Es completamente cierto que ningún régimen sobre la faz de la tierra podría resistir, a largo plazo, a una población puesta en pie. Y tampoco es fácil obtener la adhesión plena de todo el mundo, sobre todo cuando hablamos de gobiernos y regímenes cuyas prácticas resultan repulsivas a casi toda persona bien nacida. Es imprescindible, pues, la colaboración pasiva, una renuncia a condenar, pero también a combatir, que puede lograrse directamente por el terror –convirtiendo la disidencia en heroísmo- o por medios más sutiles –induciendo en el tibio un análisis coste-beneficio que le lleve a concluir que el estado presente no es el peor de los posibles, que así fue como funcionó, por ejemplo, el franquismo sociológico, caracterizado por una superabundancia de tibios.

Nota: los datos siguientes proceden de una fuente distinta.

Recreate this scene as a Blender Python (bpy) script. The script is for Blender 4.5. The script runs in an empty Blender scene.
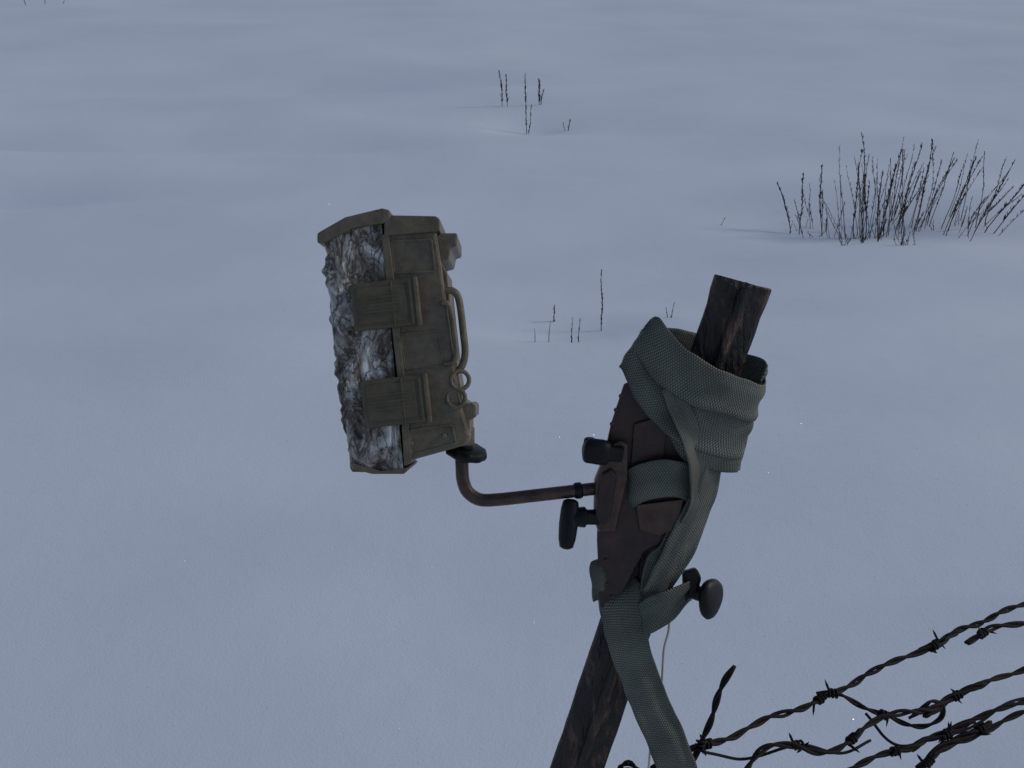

Aunque las circunstancias sean menos dramáticas, en coyunturas democráticas también puede llegar a requerirse –y a este cuento viene la tesis de Jiménez- el abandono de las posiciones de tibieza. En realidad, se trata del mismo fenómeno, pero en fase de “alerta temprana”. Será mucho más fácil alzarse a tiempo contra las desviaciones poco apreciables que tener que afrontar, luego, el riesgo de hacer frente a un sistema que ya ha cruzado claramente las barreras del autoritarismo.

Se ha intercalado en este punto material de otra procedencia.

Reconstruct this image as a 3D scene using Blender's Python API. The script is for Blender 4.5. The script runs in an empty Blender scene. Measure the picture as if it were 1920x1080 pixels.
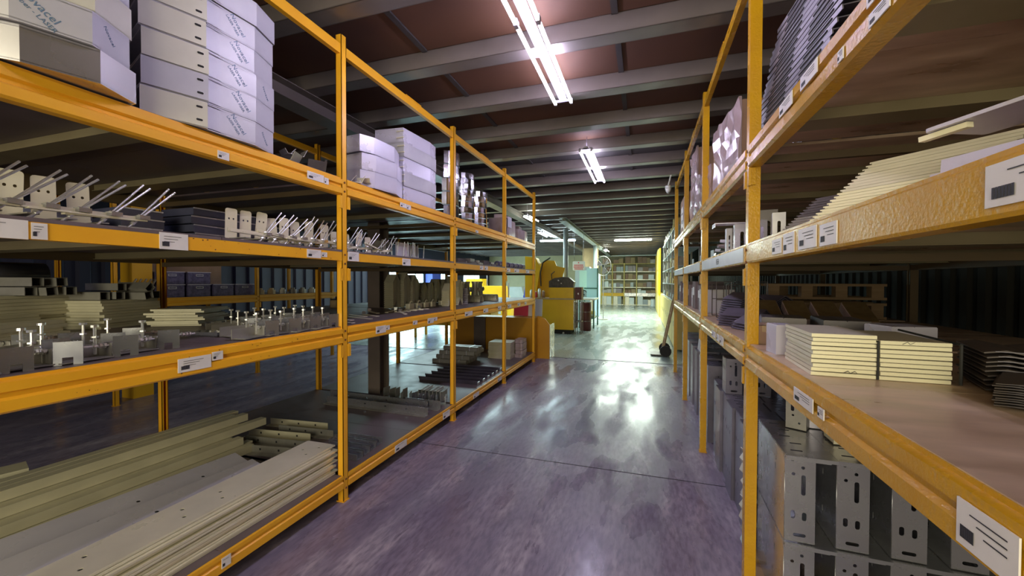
import bpy, math, random
from mathutils import Vector, Matrix
random.seed(7)
S = bpy.context.scene
COL = S.collection

# ------------------------------------------------------------------ camera
cam_d = bpy.data.cameras.new('camera'); cam = bpy.data.objects.new('camera', cam_d); COL.objects.link(cam)
cam_d.sensor_width = 36; cam_d.lens = 36 * 751.4 / 1920; cam_d.clip_start = 0.02; cam_d.clip_end = 200
YAW, PITCH, ROLL = 0.3176, -0.0171, 0.0021
fw = Vector((-math.sin(YAW) * math.cos(PITCH), math.cos(YAW) * math.cos(PITCH), math.sin(PITCH)))
rt = Vector((math.cos(YAW), math.sin(YAW), 0)); up = rt.cross(fw)
r2 = rt * math.cos(ROLL) + up * math.sin(ROLL); u2 = up * math.cos(ROLL) - rt * math.sin(ROLL)
cam.matrix_world = Matrix(((r2.x, u2.x, -fw.x, 0), (r2.y, u2.y, -fw.y, 0), (r2.z, u2.z, -fw.z, 1.5), (0, 0, 0, 1)))
S.camera = cam

# ------------------------------------------------------------------ world, view, lights
S.view_settings.view_transform = 'Standard'; S.view_settings.look = 'None'
S.view_settings.gamma = 1; S.view_settings.use_curve_mapping = False
S.view_settings.exposure = 0.85
w = bpy.data.worlds.new('world'); S.world = w; w.use_nodes = True
bg = w.node_tree.nodes['Background']; bg.inputs[0].default_value = (0.62, 0.58, 0.75, 1); bg.inputs[1].default_value = 0.16
TUBE_VIOLET = 34.0      # near twin tubes
TUBE_FAR = 30.0         # workshop tubes
DAYLIGHT = 5.0          # bright doorways of the workshop

def area(name, loc, rot, sx, sy, power, col):
    d = bpy.data.lights.new(name, 'AREA'); d.shape = 'RECTANGLE'; d.size = sx; d.size_y = sy
    d.energy = power; d.color = col
    o = bpy.data.objects.new(name, d); COL.objects.link(o); o.location = loc; o.rotation_euler = rot
    return o
# warm light added out of view behind the photographer, and the lamps of the workshop hall on the left
area('warm_light_behind_camera', (-0.6, -3.2, 1.9), (math.radians(84), 0, 0), 3.0, 2.4, 120, (1.0, 0.92, 0.64))
area('workshop_hall_lamp', (-6.5, 14, 3.1), (0, 0, 0), 5, 7, 340, (0.72, 0.98, 1.0))
area('far_aisle_lamp', (-0.6, 17.5, 3.1), (0, 0, 0), 2.0, 5, 330, (0.85, 1.0, 0.86))

# ------------------------------------------------------------------ materials
MATS = {}
def mat(name, c1, c2=None, metal=0.0, rough=0.5, rvar=0.0, nscale=8.0, detail=4.0, bump=0.0, bscale=60.0, lo=0.25, hi=0.75, stretch=None, emis=None, estr=0, alpha=None, coat=0.0, aniso=0.0):
    if name in MATS: return MATS[name]
    m = bpy.data.materials.new(name); m.use_nodes = True; nt = m.node_tree; b = nt.nodes['Principled BSDF']
    b.inputs['Base Color'].default_value = (*c1, 1); b.inputs['Metallic'].default_value = metal
    b.inputs['Roughness'].default_value = rough; b.inputs['Coat Weight'].default_value = coat
    tc = nt.nodes.new('ShaderNodeTexCoord'); src = tc.outputs['Object']
    if stretch:
        mp = nt.nodes.new('ShaderNodeMapping'); mp.inputs['Scale'].default_value = stretch
        nt.links.new(src, mp.inputs[0]); src = mp.outputs[0]
    if c2 is not None or rvar:
        n = nt.nodes.new('ShaderNodeTexNoise'); n.inputs['Scale'].default_value = nscale; n.inputs['Detail'].default_value = detail
        nt.links.new(src, n.inputs['Vector'])
        r = nt.nodes.new('ShaderNodeMapRange'); r.inputs['From Min'].default_value = lo; r.inputs['From Max'].default_value = hi
        nt.links.new(n.outputs['Fac'], r.inputs['Value'])
        if c2 is not None:
            mx = nt.nodes.new('ShaderNodeMix'); mx.data_type = 'RGBA'
            mx.inputs[6].default_value = (*c1, 1); mx.inputs[7].default_value = (*c2, 1)
            nt.links.new(r.outputs[0], mx.inputs[0]); nt.links.new(mx.outputs[2], b.inputs['Base Color'])
        if rvar:
            r3 = nt.nodes.new('ShaderNodeMapRange'); r3.inputs['To Min'].default_value = rough - rvar; r3.inputs['To Max'].default_value = rough + rvar
            nt.links.new(r.outputs[0], r3.inputs['Value']); nt.links.new(r3.outputs[0], b.inputs['Roughness'])
    if bump:
        n2 = nt.nodes.new('ShaderNodeTexNoise'); n2.inputs['Scale'].default_value = bscale; n2.inputs['Detail'].default_value = 3
        nt.links.new(src, n2.inputs['Vector'])
        bp = nt.nodes.new('ShaderNodeBump'); bp.inputs['Strength'].default_value = bump; bp.inputs['Distance'].default_value = 0.004
        nt.links.new(n2.outputs['Fac'], bp.inputs['Height']); nt.links.new(bp.outputs[0], b.inputs['Normal'])
    if emis:
        b.inputs['Emission Color'].default_value = (*emis, 1); b.inputs['Emission Strength'].default_value = estr
    MATS[name] = m; return m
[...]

En suma, se trata de que pongamos pasión en defensa de lo que consideramos fundamental. Seguro que no estamos tan lejos, al menos entre nosotros, en la definición de qué es fundamental y qué no lo es.
En estos días, a propósito del desdichado asunto de las caricaturas, algunos gobiernos europeos están dando, de nuevo, muestras claras de tibieza. En suma, están intentando templar gaitas, pero lo están haciendo en torno a lo fundamental. Es muy delgada la línea que separa la diplomacia de la inmoralidad, conviene no olvidarlo.
Tolerancia, moderación... tibieza. Son conceptos próximos, pero que conviene no confundir en absoluto. Por paradójico que parezca, no podemos ser tibios si deseamos seguir siendo moderados.